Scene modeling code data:
=-=-=-=-=
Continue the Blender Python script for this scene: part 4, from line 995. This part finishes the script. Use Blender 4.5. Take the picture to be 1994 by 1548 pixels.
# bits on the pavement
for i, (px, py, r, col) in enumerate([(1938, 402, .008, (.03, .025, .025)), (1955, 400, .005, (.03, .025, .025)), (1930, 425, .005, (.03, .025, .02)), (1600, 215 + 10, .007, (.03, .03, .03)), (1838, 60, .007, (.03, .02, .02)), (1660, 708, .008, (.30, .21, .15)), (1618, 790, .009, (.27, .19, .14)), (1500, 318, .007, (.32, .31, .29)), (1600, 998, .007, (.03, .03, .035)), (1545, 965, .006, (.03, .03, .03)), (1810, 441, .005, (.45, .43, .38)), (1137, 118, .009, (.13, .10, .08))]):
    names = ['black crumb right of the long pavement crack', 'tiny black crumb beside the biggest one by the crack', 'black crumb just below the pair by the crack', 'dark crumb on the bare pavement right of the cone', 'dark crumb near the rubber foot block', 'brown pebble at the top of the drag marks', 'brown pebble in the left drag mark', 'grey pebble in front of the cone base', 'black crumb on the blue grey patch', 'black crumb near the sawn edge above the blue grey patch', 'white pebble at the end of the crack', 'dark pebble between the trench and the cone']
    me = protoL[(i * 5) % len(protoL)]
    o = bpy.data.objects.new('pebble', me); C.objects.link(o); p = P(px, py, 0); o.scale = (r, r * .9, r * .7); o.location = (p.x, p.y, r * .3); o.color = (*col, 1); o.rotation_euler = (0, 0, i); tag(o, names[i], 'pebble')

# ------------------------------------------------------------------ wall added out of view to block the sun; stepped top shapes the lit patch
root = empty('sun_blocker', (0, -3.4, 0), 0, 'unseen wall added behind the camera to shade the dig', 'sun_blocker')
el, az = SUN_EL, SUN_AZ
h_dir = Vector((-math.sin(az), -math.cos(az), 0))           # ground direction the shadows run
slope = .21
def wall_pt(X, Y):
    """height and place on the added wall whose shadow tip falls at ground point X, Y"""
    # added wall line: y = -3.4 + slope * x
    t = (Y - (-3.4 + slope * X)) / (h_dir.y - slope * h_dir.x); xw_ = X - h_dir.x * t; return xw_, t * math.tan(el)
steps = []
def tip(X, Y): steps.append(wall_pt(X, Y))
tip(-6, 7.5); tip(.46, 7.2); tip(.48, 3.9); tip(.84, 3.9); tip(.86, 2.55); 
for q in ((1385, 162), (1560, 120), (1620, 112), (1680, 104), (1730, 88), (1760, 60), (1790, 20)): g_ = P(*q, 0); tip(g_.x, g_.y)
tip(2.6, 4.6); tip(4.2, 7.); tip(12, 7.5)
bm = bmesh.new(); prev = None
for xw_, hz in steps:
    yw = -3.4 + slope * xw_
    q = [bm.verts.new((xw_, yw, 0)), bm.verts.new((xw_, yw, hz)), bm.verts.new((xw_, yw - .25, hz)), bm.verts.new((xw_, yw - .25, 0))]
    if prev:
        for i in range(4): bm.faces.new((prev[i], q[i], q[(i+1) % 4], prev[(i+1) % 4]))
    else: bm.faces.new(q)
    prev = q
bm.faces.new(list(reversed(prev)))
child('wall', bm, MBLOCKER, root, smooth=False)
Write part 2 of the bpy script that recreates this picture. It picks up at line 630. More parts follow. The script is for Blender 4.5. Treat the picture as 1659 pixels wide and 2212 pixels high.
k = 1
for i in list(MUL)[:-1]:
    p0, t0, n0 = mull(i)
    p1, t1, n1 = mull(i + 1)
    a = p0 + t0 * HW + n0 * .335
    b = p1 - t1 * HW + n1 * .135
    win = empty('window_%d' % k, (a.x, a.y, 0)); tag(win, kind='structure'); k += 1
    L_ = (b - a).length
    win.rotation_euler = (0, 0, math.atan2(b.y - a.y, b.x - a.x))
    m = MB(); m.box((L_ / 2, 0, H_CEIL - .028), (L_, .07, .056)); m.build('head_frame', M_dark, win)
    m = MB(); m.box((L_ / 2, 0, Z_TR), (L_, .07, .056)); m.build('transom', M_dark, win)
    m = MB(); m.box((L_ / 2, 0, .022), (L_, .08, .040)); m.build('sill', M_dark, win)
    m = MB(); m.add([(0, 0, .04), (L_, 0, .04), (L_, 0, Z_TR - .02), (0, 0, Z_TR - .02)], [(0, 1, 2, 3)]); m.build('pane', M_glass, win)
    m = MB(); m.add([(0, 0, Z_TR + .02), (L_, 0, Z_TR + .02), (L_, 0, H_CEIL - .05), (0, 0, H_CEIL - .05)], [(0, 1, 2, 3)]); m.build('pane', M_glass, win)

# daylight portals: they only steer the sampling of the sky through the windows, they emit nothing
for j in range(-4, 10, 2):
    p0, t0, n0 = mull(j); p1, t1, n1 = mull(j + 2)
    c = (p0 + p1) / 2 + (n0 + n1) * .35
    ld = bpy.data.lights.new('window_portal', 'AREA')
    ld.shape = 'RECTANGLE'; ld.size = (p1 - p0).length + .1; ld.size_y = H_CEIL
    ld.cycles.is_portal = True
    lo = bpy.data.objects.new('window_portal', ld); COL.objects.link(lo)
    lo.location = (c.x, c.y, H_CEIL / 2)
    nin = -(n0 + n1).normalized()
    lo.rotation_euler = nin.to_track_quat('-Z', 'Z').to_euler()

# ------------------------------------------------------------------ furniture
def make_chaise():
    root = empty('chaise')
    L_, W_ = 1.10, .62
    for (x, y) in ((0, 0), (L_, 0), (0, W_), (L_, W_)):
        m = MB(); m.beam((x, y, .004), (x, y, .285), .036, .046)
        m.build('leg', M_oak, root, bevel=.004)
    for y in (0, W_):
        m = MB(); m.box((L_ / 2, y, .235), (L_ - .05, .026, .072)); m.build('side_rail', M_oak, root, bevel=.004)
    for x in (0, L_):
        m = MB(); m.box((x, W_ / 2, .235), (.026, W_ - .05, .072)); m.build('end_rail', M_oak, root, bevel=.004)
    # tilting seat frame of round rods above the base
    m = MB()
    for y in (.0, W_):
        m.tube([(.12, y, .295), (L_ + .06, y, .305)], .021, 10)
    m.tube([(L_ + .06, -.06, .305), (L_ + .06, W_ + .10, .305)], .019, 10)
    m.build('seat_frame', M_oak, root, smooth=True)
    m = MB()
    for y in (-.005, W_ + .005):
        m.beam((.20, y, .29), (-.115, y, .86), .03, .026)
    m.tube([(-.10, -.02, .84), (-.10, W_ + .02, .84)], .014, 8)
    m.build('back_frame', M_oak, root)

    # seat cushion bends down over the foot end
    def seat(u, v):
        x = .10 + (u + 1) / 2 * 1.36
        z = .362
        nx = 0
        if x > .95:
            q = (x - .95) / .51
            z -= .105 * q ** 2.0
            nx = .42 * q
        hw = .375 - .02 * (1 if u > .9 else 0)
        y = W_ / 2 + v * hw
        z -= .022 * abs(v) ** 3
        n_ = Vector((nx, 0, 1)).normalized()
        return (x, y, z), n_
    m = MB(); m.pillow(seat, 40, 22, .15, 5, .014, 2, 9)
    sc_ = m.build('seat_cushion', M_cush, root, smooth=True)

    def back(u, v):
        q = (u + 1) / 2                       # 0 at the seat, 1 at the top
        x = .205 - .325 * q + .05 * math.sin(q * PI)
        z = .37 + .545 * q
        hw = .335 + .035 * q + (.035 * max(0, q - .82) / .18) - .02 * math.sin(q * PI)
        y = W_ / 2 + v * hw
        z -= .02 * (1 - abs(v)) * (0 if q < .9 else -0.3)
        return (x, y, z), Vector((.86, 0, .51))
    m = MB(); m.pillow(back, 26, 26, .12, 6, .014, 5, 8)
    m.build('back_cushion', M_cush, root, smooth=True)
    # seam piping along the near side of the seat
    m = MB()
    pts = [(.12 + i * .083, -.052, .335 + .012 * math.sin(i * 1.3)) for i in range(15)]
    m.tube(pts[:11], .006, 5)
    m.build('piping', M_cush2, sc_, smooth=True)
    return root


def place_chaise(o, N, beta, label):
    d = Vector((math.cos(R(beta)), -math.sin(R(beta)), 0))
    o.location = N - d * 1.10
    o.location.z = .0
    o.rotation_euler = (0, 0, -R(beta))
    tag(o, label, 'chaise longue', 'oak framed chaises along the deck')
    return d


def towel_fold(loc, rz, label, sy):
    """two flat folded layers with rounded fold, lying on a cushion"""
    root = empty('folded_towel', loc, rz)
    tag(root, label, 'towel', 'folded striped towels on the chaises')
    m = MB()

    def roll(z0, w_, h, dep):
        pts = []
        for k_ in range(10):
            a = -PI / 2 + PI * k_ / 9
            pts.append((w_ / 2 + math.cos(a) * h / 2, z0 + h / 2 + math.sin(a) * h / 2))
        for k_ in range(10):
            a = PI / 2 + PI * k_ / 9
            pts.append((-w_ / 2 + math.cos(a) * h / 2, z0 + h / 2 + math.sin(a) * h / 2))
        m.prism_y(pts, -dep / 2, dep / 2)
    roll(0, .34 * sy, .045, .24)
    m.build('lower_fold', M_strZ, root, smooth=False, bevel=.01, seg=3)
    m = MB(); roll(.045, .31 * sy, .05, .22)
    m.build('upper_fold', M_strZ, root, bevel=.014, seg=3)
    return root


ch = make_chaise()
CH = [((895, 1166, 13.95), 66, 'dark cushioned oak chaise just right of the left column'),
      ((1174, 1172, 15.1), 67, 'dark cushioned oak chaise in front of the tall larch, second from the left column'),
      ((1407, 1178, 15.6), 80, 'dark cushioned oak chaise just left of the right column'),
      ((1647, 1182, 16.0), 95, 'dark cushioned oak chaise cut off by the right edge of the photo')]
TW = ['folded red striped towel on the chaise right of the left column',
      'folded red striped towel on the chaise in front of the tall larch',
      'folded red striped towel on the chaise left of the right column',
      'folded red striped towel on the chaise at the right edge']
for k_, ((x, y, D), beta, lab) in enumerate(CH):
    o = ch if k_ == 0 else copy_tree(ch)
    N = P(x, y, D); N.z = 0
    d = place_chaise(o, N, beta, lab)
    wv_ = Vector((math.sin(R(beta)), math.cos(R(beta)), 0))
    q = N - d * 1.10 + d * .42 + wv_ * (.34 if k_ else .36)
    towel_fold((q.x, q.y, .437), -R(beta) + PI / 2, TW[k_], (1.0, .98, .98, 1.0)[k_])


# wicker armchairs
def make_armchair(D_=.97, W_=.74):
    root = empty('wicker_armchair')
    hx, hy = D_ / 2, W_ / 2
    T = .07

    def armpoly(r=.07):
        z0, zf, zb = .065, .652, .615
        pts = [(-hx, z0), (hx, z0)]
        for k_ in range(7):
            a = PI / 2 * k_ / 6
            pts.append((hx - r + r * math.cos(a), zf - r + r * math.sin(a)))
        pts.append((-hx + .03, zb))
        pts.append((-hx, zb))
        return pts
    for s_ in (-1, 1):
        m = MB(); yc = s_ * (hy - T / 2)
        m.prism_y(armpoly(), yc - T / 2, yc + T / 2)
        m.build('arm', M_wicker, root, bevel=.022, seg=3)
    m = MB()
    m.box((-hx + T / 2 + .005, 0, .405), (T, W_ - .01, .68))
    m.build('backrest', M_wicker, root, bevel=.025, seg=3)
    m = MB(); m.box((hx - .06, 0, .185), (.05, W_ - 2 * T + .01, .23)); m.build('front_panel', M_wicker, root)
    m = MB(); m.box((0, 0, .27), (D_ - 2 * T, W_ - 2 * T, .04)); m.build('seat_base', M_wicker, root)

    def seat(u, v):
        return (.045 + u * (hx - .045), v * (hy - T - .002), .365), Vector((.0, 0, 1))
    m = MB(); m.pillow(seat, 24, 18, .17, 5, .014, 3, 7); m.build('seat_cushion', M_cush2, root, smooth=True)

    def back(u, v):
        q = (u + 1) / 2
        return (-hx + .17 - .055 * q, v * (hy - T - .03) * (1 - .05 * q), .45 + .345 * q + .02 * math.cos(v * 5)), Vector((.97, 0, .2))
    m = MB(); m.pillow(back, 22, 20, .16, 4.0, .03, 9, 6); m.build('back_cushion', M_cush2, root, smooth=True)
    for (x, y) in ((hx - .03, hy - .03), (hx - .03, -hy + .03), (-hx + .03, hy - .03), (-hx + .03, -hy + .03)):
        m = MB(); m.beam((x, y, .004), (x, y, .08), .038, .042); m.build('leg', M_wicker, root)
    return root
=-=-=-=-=
__Task prompt__
Take the line containing "Write part 2" and the line containing "m = MB(); m.add([(0, 0, Z_TR". Write out both and all lines between, exactly, and nothing more.

__Correct response__
Write part 2 of the bpy script that recreates this picture. It picks up at line 630. More parts follow. The script is for Blender 4.5. Treat the picture as 1659 pixels wide and 2212 pixels high.
k = 1
for i in list(MUL)[:-1]:
    p0, t0, n0 = mull(i)
    p1, t1, n1 = mull(i + 1)
    a = p0 + t0 * HW + n0 * .335
    b = p1 - t1 * HW + n1 * .135
    win = empty('window_%d' % k, (a.x, a.y, 0)); tag(win, kind='structure'); k += 1
    L_ = (b - a).length
    win.rotation_euler = (0, 0, math.atan2(b.y - a.y, b.x - a.x))
    m = MB(); m.box((L_ / 2, 0, H_CEIL - .028), (L_, .07, .056)); m.build('head_frame', M_dark, win)
    m = MB(); m.box((L_ / 2, 0, Z_TR), (L_, .07, .056)); m.build('transom', M_dark, win)
    m = MB(); m.box((L_ / 2, 0, .022), (L_, .08, .040)); m.build('sill', M_dark, win)
    m = MB(); m.add([(0, 0, .04), (L_, 0, .04), (L_, 0, Z_TR - .02), (0, 0, Z_TR - .02)], [(0, 1, 2, 3)]); m.build('pane', M_glass, win)
    m = MB(); m.add([(0, 0, Z_TR + .02), (L_, 0, Z_TR + .02), (L_, 0, H_CEIL - .05), (0, 0, H_CEIL - .05)], [(0, 1, 2, 3)]); m.build('pane', M_glass, win)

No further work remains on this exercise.